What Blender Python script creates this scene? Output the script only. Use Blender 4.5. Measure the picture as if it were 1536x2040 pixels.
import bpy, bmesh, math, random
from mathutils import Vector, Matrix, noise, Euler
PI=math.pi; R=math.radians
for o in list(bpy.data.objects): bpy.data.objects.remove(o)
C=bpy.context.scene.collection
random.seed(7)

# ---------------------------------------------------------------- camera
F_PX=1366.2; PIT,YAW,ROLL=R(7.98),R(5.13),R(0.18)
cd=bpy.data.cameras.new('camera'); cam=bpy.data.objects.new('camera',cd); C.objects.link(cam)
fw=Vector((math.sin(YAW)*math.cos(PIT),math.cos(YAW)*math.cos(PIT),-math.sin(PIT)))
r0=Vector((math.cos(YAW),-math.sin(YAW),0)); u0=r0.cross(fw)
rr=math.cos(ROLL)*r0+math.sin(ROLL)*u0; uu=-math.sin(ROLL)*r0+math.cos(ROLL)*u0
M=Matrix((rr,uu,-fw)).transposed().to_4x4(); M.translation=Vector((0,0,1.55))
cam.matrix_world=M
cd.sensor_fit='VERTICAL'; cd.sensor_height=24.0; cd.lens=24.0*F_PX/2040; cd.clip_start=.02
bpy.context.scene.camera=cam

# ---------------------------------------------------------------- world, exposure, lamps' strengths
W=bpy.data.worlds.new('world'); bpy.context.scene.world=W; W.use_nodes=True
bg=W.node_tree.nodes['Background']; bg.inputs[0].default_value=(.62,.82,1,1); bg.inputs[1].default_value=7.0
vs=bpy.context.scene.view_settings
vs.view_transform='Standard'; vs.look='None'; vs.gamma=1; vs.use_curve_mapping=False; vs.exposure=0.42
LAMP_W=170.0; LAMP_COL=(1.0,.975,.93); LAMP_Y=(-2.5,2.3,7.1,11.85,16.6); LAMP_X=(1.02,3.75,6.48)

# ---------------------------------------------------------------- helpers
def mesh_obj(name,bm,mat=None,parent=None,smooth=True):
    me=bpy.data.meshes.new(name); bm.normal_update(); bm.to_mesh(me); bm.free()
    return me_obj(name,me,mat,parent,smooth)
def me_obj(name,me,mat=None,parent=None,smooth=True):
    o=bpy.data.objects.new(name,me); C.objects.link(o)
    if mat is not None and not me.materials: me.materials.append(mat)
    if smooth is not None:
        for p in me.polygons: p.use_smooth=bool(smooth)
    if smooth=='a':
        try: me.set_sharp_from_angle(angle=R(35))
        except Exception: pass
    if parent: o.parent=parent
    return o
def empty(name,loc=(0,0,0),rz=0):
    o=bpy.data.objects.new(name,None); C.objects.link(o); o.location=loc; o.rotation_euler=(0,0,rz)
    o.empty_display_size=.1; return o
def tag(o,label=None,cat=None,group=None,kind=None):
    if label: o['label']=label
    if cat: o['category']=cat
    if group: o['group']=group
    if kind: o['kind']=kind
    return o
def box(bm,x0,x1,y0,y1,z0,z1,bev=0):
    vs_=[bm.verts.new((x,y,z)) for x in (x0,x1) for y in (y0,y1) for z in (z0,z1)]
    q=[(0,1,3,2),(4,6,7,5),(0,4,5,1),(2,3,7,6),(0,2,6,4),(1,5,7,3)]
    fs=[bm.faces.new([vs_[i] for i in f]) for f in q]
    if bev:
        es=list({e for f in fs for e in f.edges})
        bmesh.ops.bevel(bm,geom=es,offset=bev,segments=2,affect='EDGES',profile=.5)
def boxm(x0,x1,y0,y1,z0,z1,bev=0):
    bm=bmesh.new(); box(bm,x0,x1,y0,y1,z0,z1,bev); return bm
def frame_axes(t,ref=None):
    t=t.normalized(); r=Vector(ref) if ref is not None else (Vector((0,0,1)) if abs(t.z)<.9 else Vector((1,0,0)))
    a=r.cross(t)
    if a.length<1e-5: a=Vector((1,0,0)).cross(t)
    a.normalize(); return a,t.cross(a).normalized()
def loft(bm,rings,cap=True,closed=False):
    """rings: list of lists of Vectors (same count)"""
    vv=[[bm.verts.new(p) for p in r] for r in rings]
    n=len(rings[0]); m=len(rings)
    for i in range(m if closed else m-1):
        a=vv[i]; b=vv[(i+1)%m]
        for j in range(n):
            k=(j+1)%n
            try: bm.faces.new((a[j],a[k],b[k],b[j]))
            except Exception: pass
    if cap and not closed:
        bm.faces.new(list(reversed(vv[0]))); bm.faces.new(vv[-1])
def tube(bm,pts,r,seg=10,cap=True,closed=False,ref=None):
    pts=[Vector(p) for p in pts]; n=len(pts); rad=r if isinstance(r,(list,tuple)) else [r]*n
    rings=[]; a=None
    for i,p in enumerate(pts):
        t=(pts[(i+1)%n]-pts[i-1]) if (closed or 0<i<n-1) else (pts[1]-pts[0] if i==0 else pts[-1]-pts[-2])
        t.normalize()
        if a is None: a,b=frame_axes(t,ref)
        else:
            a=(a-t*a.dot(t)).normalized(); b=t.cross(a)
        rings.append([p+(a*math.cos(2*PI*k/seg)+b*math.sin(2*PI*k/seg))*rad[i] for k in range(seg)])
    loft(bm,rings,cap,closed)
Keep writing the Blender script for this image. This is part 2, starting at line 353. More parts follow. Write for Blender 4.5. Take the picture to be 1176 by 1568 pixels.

═══

-- Your objective --
Give all of the entries again, word for word.

-- Written reply --
What Blender Python script creates this scene? Output the script only. Use Blender 4.5. Measure the picture as if it were 1536x2040 pixels.
import bpy, bmesh, math, random
from mathutils import Vector, Matrix, noise, Euler
PI=math.pi; R=math.radians
for o in list(bpy.data.objects): bpy.data.objects.remove(o)
C=bpy.context.scene.collection
random.seed(7)

# ---------------------------------------------------------------- camera
F_PX=1366.2; PIT,YAW,ROLL=R(7.98),R(5.13),R(0.18)
cd=bpy.data.cameras.new('camera'); cam=bpy.data.objects.new('camera',cd); C.objects.link(cam)
fw=Vector((math.sin(YAW)*math.cos(PIT),math.cos(YAW)*math.cos(PIT),-math.sin(PIT)))
r0=Vector((math.cos(YAW),-math.sin(YAW),0)); u0=r0.cross(fw)
rr=math.cos(ROLL)*r0+math.sin(ROLL)*u0; uu=-math.sin(ROLL)*r0+math.cos(ROLL)*u0
M=Matrix((rr,uu,-fw)).transposed().to_4x4(); M.translation=Vector((0,0,1.55))
cam.matrix_world=M
cd.sensor_fit='VERTICAL'; cd.sensor_height=24.0; cd.lens=24.0*F_PX/2040; cd.clip_start=.02
bpy.context.scene.camera=cam

# ---------------------------------------------------------------- world, exposure, lamps' strengths
W=bpy.data.worlds.new('world'); bpy.context.scene.world=W; W.use_nodes=True
bg=W.node_tree.nodes['Background']; bg.inputs[0].default_value=(.62,.82,1,1); bg.inputs[1].default_value=7.0
vs=bpy.context.scene.view_settings
vs.view_transform='Standard'; vs.look='None'; vs.gamma=1; vs.use_curve_mapping=False; vs.exposure=0.42
LAMP_W=170.0; LAMP_COL=(1.0,.975,.93); LAMP_Y=(-2.5,2.3,7.1,11.85,16.6); LAMP_X=(1.02,3.75,6.48)

# ---------------------------------------------------------------- helpers
def mesh_obj(name,bm,mat=None,parent=None,smooth=True):
    me=bpy.data.meshes.new(name); bm.normal_update(); bm.to_mesh(me); bm.free()
    return me_obj(name,me,mat,parent,smooth)
def me_obj(name,me,mat=None,parent=None,smooth=True):
    o=bpy.data.objects.new(name,me); C.objects.link(o)
    if mat is not None and not me.materials: me.materials.append(mat)
    if smooth is not None:
        for p in me.polygons: p.use_smooth=bool(smooth)
    if smooth=='a':
        try: me.set_sharp_from_angle(angle=R(35))
        except Exception: pass
    if parent: o.parent=parent
    return o
def empty(name,loc=(0,0,0),rz=0):
    o=bpy.data.objects.new(name,None); C.objects.link(o); o.location=loc; o.rotation_euler=(0,0,rz)
    o.empty_display_size=.1; return o
def tag(o,label=None,cat=None,group=None,kind=None):
    if label: o['label']=label
    if cat: o['category']=cat
    if group: o['group']=group
    if kind: o['kind']=kind
    return o
def box(bm,x0,x1,y0,y1,z0,z1,bev=0):
    vs_=[bm.verts.new((x,y,z)) for x in (x0,x1) for y in (y0,y1) for z in (z0,z1)]
    q=[(0,1,3,2),(4,6,7,5),(0,4,5,1),(2,3,7,6),(0,2,6,4),(1,5,7,3)]
    fs=[bm.faces.new([vs_[i] for i in f]) for f in q]
    if bev:
        es=list({e for f in fs for e in f.edges})
        bmesh.ops.bevel(bm,geom=es,offset=bev,segments=2,affect='EDGES',profile=.5)
def boxm(x0,x1,y0,y1,z0,z1,bev=0):
    bm=bmesh.new(); box(bm,x0,x1,y0,y1,z0,z1,bev); return bm
def frame_axes(t,ref=None):
    t=t.normalized(); r=Vector(ref) if ref is not None else (Vector((0,0,1)) if abs(t.z)<.9 else Vector((1,0,0)))
    a=r.cross(t)
    if a.length<1e-5: a=Vector((1,0,0)).cross(t)
    a.normalize(); return a,t.cross(a).normalized()
def loft(bm,rings,cap=True,closed=False):
    """rings: list of lists of Vectors (same count)"""
    vv=[[bm.verts.new(p) for p in r] for r in rings]
    n=len(rings[0]); m=len(rings)
    for i in range(m if closed else m-1):
        a=vv[i]; b=vv[(i+1)%m]
        for j in range(n):
            k=(j+1)%n
            try: bm.faces.new((a[j],a[k],b[k],b[j]))
            except Exception: pass
    if cap and not closed:
        bm.faces.new(list(reversed(vv[0]))); bm.faces.new(vv[-1])
def tube(bm,pts,r,seg=10,cap=True,closed=False,ref=None):
    pts=[Vector(p) for p in pts]; n=len(pts); rad=r if isinstance(r,(list,tuple)) else [r]*n
    rings=[]; a=None
    for i,p in enumerate(pts):
        t=(pts[(i+1)%n]-pts[i-1]) if (closed or 0<i<n-1) else (pts[1]-pts[0] if i==0 else pts[-1]-pts[-2])
        t.normalize()
        if a is None: a,b=frame_axes(t,ref)
        else:
            a=(a-t*a.dot(t)).normalized(); b=t.cross(a)
        rings.append([p+(a*math.cos(2*PI*k/seg)+b*math.sin(2*PI*k/seg))*rad[i] for k in range(seg)])
    loft(bm,rings,cap,closed)
Keep writing the Blender script for this image. This is part 2, starting at line 353. More parts follow. Write for Blender 4.5. Take the picture to be 1176 by 1568 pixels.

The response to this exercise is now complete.